TASK TO COMPLETE: Each line of the material must be repeated precisely, with the pictures left out.

-- Begin --

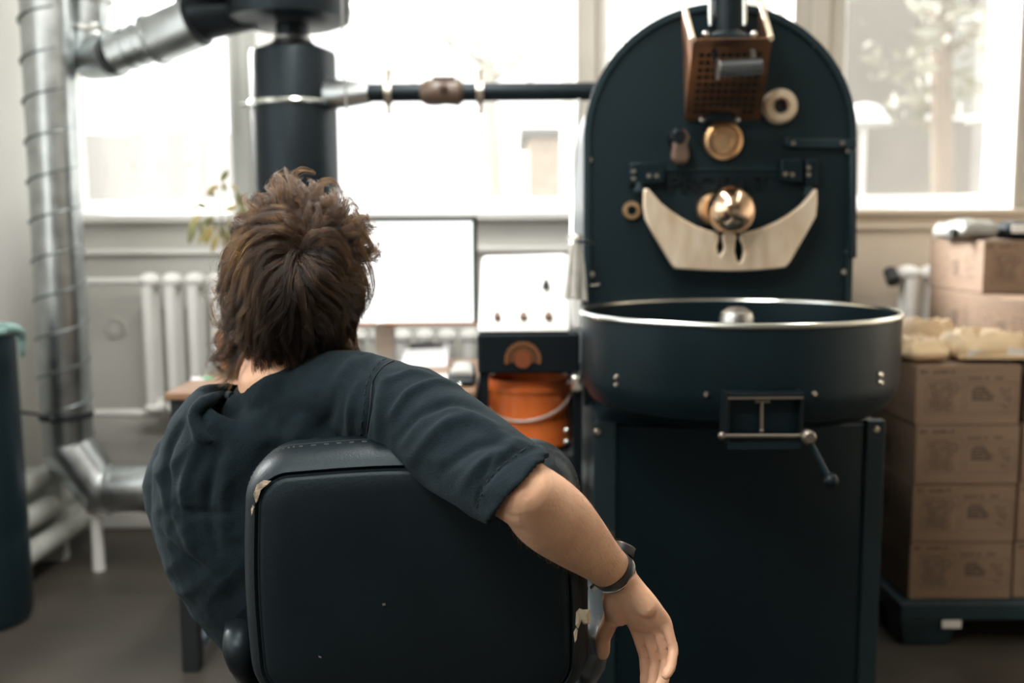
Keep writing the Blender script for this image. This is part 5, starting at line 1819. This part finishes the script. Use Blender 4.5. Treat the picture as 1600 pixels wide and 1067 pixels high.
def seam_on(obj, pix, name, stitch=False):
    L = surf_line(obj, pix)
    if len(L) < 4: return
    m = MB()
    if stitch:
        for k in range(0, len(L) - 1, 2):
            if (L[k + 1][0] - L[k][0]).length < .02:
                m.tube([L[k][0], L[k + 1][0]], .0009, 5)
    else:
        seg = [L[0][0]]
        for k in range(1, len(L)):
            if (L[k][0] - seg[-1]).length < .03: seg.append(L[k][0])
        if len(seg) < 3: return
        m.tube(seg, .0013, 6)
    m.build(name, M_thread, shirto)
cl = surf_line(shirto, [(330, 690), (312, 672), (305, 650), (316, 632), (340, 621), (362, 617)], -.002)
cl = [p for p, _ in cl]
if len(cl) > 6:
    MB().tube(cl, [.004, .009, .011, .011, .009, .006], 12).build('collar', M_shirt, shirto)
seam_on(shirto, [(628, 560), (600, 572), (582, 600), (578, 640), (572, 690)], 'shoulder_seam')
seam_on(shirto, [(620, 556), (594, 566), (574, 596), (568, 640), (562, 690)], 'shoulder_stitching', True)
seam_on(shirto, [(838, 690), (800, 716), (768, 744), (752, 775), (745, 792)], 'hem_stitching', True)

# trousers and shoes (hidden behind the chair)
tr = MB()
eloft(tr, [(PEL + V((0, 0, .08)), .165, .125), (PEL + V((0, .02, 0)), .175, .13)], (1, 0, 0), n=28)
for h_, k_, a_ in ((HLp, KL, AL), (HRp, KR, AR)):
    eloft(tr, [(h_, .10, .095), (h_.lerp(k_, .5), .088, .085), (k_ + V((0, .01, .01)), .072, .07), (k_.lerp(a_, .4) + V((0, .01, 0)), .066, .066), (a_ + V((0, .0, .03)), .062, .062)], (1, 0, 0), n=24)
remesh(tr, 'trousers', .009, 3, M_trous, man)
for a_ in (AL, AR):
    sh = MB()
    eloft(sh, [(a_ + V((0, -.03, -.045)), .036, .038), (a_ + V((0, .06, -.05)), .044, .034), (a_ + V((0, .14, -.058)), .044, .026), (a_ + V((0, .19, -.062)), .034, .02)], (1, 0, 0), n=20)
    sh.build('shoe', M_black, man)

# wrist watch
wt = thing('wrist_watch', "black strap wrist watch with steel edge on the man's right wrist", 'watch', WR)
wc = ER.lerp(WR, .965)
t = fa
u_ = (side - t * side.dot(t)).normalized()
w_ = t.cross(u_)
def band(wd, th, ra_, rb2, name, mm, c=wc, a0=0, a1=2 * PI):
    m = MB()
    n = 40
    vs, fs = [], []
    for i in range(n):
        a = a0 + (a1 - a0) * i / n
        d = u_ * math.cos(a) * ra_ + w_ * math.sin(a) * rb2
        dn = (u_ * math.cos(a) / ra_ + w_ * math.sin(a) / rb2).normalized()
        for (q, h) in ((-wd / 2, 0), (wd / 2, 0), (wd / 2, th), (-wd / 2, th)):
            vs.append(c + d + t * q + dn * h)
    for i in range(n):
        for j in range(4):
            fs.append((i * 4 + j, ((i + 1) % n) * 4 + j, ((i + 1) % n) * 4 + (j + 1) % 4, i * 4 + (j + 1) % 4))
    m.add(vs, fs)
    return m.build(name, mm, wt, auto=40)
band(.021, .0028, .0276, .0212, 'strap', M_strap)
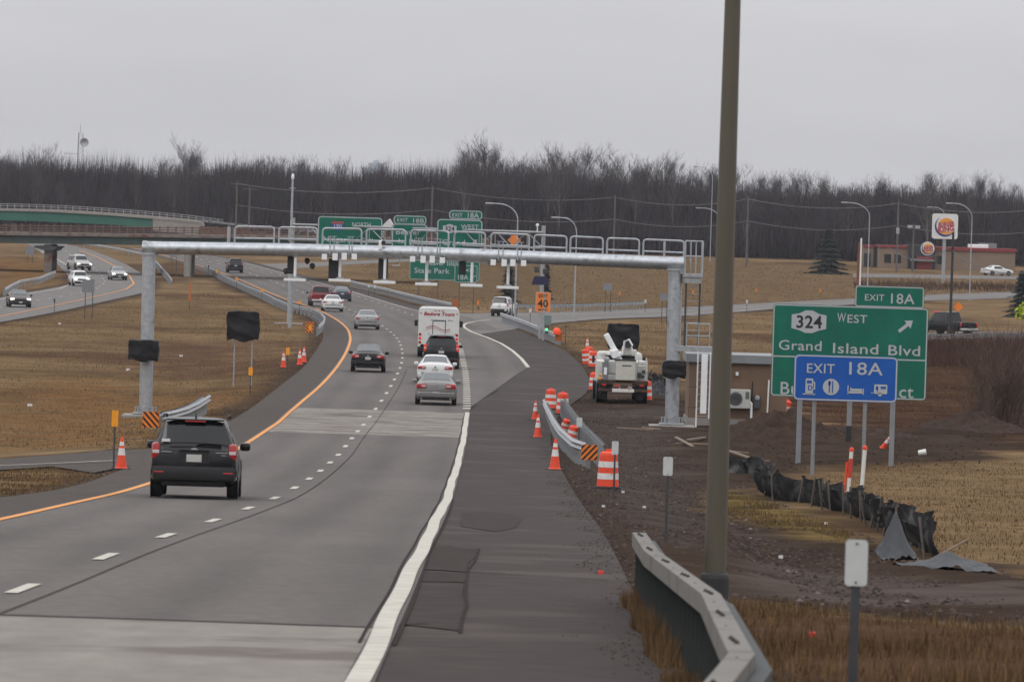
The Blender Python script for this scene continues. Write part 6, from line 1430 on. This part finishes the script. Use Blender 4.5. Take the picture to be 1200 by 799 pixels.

-- End --

FULL OUTPUT:
Keep writing the Blender script for this image. This is part 5, starting at line 1819. This part finishes the script. Use Blender 4.5. Treat the picture as 1600 pixels wide and 1067 pixels high.
def seam_on(obj, pix, name, stitch=False):
    L = surf_line(obj, pix)
    if len(L) < 4: return
    m = MB()
    if stitch:
        for k in range(0, len(L) - 1, 2):
            if (L[k + 1][0] - L[k][0]).length < .02:
                m.tube([L[k][0], L[k + 1][0]], .0009, 5)
    else:
        seg = [L[0][0]]
        for k in range(1, len(L)):
            if (L[k][0] - seg[-1]).length < .03: seg.append(L[k][0])
        if len(seg) < 3: return
        m.tube(seg, .0013, 6)
    m.build(name, M_thread, shirto)
cl = surf_line(shirto, [(330, 690), (312, 672), (305, 650), (316, 632), (340, 621), (362, 617)], -.002)
cl = [p for p, _ in cl]
if len(cl) > 6:
    MB().tube(cl, [.004, .009, .011, .011, .009, .006], 12).build('collar', M_shirt, shirto)
seam_on(shirto, [(628, 560), (600, 572), (582, 600), (578, 640), (572, 690)], 'shoulder_seam')
seam_on(shirto, [(620, 556), (594, 566), (574, 596), (568, 640), (562, 690)], 'shoulder_stitching', True)
seam_on(shirto, [(838, 690), (800, 716), (768, 744), (752, 775), (745, 792)], 'hem_stitching', True)

# trousers and shoes (hidden behind the chair)
tr = MB()
eloft(tr, [(PEL + V((0, 0, .08)), .165, .125), (PEL + V((0, .02, 0)), .175, .13)], (1, 0, 0), n=28)
for h_, k_, a_ in ((HLp, KL, AL), (HRp, KR, AR)):
    eloft(tr, [(h_, .10, .095), (h_.lerp(k_, .5), .088, .085), (k_ + V((0, .01, .01)), .072, .07), (k_.lerp(a_, .4) + V((0, .01, 0)), .066, .066), (a_ + V((0, .0, .03)), .062, .062)], (1, 0, 0), n=24)
remesh(tr, 'trousers', .009, 3, M_trous, man)
for a_ in (AL, AR):
    sh = MB()
    eloft(sh, [(a_ + V((0, -.03, -.045)), .036, .038), (a_ + V((0, .06, -.05)), .044, .034), (a_ + V((0, .14, -.058)), .044, .026), (a_ + V((0, .19, -.062)), .034, .02)], (1, 0, 0), n=20)
    sh.build('shoe', M_black, man)

# wrist watch
wt = thing('wrist_watch', "black strap wrist watch with steel edge on the man's right wrist", 'watch', WR)
wc = ER.lerp(WR, .965)
t = fa
u_ = (side - t * side.dot(t)).normalized()
w_ = t.cross(u_)
def band(wd, th, ra_, rb2, name, mm, c=wc, a0=0, a1=2 * PI):
    m = MB()
    n = 40
    vs, fs = [], []
    for i in range(n):
        a = a0 + (a1 - a0) * i / n
        d = u_ * math.cos(a) * ra_ + w_ * math.sin(a) * rb2
        dn = (u_ * math.cos(a) / ra_ + w_ * math.sin(a) / rb2).normalized()
        for (q, h) in ((-wd / 2, 0), (wd / 2, 0), (wd / 2, th), (-wd / 2, th)):
            vs.append(c + d + t * q + dn * h)
    for i in range(n):
        for j in range(4):
            fs.append((i * 4 + j, ((i + 1) % n) * 4 + j, ((i + 1) % n) * 4 + (j + 1) % 4, i * 4 + (j + 1) % 4))
    m.add(vs, fs)
    return m.build(name, mm, wt, auto=40)
band(.021, .0028, .0276, .0212, 'strap', M_strap)
The Blender Python script for this scene continues. Write part 6, from line 1430 on. This part finishes the script. Use Blender 4.5. Take the picture to be 1200 by 799 pixels.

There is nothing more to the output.